[Start DATA]

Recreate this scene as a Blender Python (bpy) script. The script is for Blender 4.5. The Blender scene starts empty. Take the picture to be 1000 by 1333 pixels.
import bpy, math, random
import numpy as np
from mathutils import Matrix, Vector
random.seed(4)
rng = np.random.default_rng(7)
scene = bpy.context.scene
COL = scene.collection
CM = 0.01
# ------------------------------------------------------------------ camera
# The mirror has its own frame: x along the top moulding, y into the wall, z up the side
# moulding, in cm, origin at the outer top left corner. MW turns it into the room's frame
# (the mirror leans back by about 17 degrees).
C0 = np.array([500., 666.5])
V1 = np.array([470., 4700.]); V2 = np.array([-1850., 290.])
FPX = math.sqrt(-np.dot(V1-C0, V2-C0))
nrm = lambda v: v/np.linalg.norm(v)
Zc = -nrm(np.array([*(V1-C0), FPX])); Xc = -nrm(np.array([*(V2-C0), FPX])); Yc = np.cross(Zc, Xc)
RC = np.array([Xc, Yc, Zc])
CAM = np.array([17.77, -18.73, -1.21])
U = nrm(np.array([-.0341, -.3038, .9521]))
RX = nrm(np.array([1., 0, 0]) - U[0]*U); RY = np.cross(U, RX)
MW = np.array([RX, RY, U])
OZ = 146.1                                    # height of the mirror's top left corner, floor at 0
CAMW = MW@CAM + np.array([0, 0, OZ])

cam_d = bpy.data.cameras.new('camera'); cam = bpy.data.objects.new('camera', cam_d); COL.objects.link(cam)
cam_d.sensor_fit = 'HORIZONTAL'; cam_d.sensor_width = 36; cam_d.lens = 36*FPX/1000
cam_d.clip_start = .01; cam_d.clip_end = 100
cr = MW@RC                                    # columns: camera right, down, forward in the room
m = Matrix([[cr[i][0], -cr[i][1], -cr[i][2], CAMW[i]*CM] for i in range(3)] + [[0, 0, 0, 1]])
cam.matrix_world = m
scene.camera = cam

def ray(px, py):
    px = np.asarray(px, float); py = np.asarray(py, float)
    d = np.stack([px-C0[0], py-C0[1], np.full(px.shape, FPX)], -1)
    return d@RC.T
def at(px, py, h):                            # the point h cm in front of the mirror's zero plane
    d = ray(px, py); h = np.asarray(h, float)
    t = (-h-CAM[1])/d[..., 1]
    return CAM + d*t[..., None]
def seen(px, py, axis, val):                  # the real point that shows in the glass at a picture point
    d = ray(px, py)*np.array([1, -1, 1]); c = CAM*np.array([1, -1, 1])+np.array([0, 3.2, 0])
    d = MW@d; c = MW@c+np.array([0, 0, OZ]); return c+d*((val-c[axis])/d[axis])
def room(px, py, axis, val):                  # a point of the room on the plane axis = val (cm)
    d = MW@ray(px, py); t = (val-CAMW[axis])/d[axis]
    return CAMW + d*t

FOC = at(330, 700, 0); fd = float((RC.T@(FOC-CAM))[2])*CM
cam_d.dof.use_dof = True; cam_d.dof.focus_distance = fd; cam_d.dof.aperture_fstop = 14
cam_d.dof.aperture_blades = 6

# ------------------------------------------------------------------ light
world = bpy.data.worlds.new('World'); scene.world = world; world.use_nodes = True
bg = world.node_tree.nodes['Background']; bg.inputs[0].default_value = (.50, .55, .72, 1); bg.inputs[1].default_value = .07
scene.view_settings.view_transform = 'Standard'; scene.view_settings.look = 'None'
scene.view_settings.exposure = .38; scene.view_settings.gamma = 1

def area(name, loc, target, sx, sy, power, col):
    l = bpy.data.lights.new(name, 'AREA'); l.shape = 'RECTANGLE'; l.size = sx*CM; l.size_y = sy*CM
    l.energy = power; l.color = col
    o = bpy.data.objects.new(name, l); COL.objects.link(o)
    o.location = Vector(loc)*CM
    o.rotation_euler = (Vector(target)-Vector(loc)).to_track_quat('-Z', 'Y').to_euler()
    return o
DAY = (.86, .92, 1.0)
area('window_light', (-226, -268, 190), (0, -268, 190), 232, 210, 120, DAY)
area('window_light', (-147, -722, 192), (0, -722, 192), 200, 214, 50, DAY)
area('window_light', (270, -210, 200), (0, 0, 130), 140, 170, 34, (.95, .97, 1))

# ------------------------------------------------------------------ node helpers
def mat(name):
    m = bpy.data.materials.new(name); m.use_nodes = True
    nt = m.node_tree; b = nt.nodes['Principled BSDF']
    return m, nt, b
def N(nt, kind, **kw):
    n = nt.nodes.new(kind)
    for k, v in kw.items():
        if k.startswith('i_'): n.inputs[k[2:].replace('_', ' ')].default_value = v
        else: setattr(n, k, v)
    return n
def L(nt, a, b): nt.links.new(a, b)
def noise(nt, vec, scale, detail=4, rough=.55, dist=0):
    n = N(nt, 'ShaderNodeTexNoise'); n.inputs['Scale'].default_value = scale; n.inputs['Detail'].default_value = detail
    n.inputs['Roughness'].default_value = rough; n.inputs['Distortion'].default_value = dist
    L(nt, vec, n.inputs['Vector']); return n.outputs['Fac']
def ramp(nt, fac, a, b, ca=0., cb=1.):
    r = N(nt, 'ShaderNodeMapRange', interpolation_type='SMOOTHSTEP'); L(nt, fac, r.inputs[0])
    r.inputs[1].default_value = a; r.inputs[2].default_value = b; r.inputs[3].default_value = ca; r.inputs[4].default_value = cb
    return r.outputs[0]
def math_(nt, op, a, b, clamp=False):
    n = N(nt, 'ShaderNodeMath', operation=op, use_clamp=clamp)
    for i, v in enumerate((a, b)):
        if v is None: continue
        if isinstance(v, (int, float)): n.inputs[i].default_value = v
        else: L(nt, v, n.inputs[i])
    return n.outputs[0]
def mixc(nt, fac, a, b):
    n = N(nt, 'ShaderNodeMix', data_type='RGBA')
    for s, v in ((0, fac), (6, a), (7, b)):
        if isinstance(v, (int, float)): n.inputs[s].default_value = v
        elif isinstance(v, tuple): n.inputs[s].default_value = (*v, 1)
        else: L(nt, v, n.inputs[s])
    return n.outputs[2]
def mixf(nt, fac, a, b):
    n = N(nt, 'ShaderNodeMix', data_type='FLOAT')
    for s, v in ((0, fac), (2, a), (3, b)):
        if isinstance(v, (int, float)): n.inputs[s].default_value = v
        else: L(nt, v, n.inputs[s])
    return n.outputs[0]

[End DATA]

Copy each line of the listing that includes "picture".

Recreate this scene as a Blender Python (bpy) script. The script is for Blender 4.5. The Blender scene starts empty. Take the picture to be 1000 by 1333 pixels.
def seen(px, py, axis, val):                  # the real point that shows in the glass at a picture point